Task description: Count every line that has the word "scene". Give the number, without anything more.

Supplied data:
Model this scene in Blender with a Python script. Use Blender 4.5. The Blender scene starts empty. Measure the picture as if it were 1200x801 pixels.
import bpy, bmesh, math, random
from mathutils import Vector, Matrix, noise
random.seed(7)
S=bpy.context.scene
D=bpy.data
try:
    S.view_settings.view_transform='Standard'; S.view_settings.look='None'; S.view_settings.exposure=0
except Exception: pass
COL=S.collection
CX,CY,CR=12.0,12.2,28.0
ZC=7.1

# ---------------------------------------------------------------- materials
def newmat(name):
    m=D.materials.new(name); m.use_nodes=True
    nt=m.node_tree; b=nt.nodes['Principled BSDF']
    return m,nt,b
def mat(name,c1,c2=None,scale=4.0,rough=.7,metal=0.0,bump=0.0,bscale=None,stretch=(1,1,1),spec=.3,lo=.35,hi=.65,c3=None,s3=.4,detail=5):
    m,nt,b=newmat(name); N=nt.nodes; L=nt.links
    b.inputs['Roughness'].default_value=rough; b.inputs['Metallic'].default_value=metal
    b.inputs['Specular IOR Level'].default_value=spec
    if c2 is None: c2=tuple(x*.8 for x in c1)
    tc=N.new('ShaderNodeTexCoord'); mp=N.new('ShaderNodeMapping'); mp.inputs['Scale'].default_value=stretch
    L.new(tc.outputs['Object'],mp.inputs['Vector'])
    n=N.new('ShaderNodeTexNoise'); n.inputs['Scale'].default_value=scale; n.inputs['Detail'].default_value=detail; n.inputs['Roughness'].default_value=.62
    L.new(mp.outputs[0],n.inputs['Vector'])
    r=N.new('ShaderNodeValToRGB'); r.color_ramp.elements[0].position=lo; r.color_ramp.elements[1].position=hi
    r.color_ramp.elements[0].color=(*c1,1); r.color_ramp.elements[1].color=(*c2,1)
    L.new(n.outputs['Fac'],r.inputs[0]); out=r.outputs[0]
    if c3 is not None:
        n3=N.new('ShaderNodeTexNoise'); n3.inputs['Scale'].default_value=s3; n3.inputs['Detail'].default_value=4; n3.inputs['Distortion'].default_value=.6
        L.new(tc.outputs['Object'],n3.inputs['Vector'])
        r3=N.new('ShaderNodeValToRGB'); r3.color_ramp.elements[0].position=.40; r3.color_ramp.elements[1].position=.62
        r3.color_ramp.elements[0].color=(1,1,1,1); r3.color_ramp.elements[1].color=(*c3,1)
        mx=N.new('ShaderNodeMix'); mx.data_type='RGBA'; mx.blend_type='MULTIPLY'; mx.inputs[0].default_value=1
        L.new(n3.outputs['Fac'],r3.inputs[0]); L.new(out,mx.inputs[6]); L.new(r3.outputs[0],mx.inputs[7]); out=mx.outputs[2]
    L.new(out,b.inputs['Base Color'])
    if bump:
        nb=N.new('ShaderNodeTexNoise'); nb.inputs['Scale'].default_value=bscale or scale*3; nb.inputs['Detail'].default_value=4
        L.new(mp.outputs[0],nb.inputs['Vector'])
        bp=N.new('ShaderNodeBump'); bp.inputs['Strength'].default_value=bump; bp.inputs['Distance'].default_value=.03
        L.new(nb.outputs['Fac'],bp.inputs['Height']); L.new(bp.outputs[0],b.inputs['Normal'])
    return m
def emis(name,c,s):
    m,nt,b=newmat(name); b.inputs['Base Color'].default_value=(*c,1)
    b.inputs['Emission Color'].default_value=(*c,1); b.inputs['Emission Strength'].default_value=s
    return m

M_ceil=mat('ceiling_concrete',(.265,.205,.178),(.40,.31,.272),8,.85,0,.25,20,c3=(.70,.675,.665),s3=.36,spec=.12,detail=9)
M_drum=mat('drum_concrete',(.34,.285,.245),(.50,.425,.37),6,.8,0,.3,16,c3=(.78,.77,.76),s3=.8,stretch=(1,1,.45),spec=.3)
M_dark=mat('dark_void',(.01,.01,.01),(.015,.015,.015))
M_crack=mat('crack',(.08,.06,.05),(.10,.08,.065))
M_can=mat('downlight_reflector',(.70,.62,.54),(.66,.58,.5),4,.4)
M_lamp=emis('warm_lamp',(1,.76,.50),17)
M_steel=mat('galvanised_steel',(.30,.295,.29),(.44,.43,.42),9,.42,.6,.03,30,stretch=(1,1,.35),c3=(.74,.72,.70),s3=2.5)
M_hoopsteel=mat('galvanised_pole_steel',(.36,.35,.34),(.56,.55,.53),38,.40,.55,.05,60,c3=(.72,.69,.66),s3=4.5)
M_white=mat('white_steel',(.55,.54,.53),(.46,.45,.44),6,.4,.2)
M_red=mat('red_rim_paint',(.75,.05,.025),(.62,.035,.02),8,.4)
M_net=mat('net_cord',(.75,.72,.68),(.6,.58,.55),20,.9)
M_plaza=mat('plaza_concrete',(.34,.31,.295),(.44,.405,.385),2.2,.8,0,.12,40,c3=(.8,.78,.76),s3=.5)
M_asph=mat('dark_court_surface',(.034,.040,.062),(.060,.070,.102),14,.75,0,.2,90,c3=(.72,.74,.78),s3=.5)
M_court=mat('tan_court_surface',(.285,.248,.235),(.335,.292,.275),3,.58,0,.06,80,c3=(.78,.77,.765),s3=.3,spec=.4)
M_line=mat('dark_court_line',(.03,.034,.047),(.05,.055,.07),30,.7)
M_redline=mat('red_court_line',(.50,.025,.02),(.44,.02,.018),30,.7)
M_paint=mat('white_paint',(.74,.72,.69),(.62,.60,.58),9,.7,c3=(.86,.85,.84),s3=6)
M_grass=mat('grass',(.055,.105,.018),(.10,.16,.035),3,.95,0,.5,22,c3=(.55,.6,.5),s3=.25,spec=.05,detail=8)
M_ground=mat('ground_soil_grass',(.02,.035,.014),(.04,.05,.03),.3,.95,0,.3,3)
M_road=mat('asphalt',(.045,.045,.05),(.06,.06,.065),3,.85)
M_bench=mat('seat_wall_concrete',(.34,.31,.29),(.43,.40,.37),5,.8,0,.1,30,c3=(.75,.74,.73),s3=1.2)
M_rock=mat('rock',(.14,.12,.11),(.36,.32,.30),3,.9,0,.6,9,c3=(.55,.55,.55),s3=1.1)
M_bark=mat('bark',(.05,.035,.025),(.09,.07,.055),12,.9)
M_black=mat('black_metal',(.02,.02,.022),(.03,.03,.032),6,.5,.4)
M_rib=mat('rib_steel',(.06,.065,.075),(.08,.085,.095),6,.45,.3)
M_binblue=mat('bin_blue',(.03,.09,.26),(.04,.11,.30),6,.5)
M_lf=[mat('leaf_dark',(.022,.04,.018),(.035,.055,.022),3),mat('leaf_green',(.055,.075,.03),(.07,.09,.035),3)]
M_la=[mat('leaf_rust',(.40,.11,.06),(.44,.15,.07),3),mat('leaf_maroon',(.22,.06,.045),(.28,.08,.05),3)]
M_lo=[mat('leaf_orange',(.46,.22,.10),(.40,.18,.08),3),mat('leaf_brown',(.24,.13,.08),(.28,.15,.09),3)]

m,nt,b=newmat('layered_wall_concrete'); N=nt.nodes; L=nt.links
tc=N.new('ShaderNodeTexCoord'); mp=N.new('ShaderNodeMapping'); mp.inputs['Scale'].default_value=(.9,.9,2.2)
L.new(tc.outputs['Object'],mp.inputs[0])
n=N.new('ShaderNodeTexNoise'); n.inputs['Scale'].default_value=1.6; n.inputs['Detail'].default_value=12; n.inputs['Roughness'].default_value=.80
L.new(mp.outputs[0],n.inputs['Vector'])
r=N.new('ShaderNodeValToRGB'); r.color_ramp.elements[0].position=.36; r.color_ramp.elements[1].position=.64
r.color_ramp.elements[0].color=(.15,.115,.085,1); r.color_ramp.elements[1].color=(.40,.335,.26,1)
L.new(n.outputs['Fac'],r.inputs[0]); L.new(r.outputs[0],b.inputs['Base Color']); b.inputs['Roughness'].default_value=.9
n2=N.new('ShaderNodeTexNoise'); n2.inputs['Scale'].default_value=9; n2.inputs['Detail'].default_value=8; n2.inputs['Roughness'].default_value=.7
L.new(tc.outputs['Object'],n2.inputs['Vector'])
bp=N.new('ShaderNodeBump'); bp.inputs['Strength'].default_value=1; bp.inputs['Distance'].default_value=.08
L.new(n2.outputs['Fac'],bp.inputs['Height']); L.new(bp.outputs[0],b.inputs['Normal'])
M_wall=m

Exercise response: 2